Along this line, on the north side of the hill, the Nova via of the empire has been excavated. Its pavement lies at 23.40 metres above sea-level behind the atrium Vestae, and at 32.30 metres at its junction with the clivus Palatinus. The earlier pavement has been found at least at one point beneath the later (NS 1882, 234-238, 413 ; 1884, 191; CR 1905, 76; AJA 1923, 392). It is possible that the original road was a little to the north of the later, and that the successive enlargements of the atrium Vestae and the building of the enormous substructures of the imperial palace which now span the street changed its first line somewhat.1 At the north-west corner of the Palatine the straight line of the Nova via is blocked completely by the large hall belonging to the complex of buildings between the bibliotheca Augusti and the lacus Iuturnae (Mitt. 1902, 73-74), but it is connected with the clivus Victoriae above and the forum below by a flight of steps and an inclined way. It is evident, therefore, that the construction of the temple of AUGUSTUS (q.v.) and the adjacent structures changed the conditions so completely that the original course of the street beyond this point is only a matter of conjecture. We are told, however, that it ended in the Velabrum (Varro vi. 24: in Velabro qua in novam viam exitur; v. 43 loc. cit.; v. 164:alteram Romanulam ab Roma dictam quae habet gradus in nova via (sic Scaliger; novalia, vulg.) ad Volupiae sacellum), and also that in Ovid's time it was connected with the forum (Ov. Fast. vi. 396: qua nova Romano nunc via iuncta foro est). There is no doubt that the original street ran into the Velabrum (cf. however, NS 1882, 234-238), near the PORTA ROMANULA (q.v.), which is usually placed near the church of S. Teodoro, although the relation between the Nova via and the clivus Victoriae becomes thereby somewhat dubious. The connection with the forum referred to by Ovid may have been effected by an inclined way turning to the north. It has been suggested that the original road followed the supposed line of the Palatine pomerium (Tac. Ann. xii. 24) on the north and west sides of the hill (Hermes 1885, 428; HJ 37), but this is very doubtful.

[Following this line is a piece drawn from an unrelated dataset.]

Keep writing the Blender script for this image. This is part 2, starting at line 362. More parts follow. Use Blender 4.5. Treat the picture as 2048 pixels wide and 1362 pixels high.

In Greek the Nova via appears as καινὴ ὁδός(Plut. Cam. 14; defort. Rom. 5), and Festus cautions against an incorrect, but evidently common, pronunciation of the name (293: disiuncte . . . ut ne novamviam quidem sed novam viam).

(Pais, Ancient Legends 273-274; Gilb. ii. 114-117; iii. 422-423; Thed. 173, 356; AJA 1923, 384 sqq.; ZA 103; Mem. Am. Acad. v. 121.)

1 For the facade of a house of the Antonine period, see Architettura ed Arti Decorative, iii. (1924), 16,7.